Expiry options are selected when a token is created or edited. Tokens with no expiry are allowed, but Hawzu shows a security warning because long-lived tokens carry more risk.

When a token expires, systems using that token should stop authenticating successfully.


Users with the right access can:

  • Create tokens.
  • Review token details.
  • Edit token name, role assignments, project access, and expiry.
  • Disable Token: temporarily revokes access for any processes using the token. A Disable Access Token confirmation explains that CI/CD pipelines, automation scripts, or integrations using the token will fail to authenticate until it is re-enabled.
  • Enable Token: reactivates a disabled token. An Enable Access Token confirmation explains that tools using the token regain access and resume normal operation.
  • Revoke Token: permanently removes the token. A Confirm Revocation dialog warns that the action cannot be undone and that any pipelines, scripts, or integrations using the token will stop working immediately.

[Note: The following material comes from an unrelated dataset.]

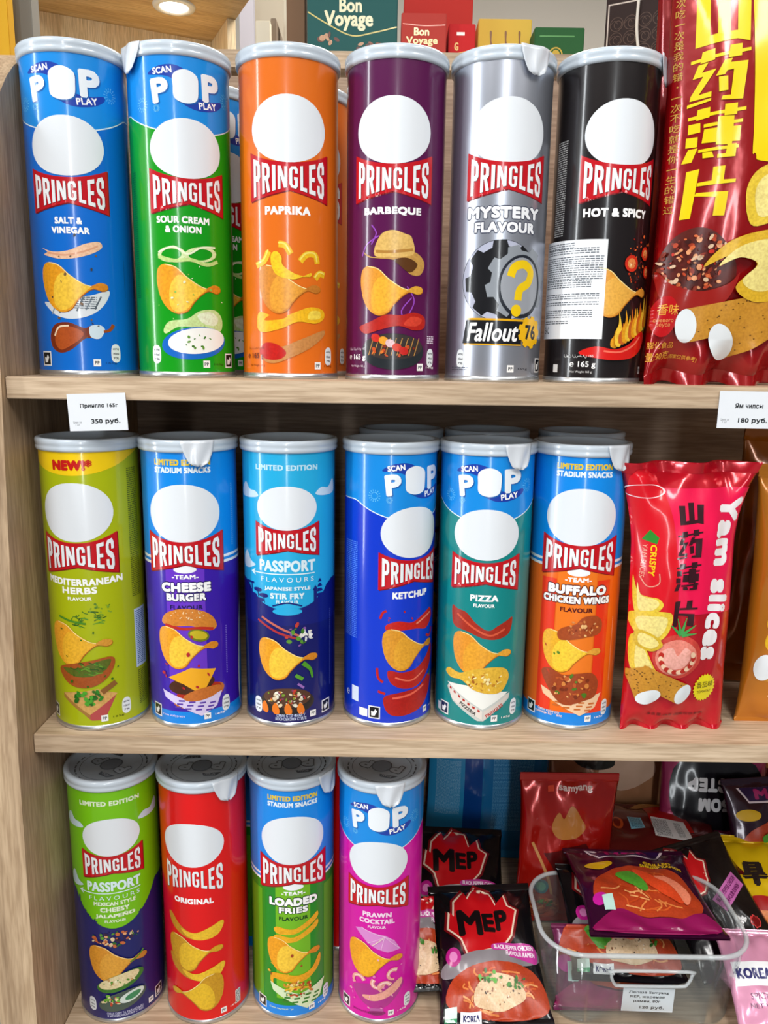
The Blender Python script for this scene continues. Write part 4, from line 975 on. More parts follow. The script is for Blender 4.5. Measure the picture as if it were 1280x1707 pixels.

Revoking a token removes access immediately and cannot be undone. Create a replacement token before revoking a token used by pipelines, scripts, or integrations.


Access token actions depend on workspace permissions.

  • Users need create access to create tokens.
  • Users need edit access to update, enable, or disable tokens.
  • Users need revoke access to permanently revoke tokens.

The roles available in token role pickers are limited to roles that can be assigned to access tokens.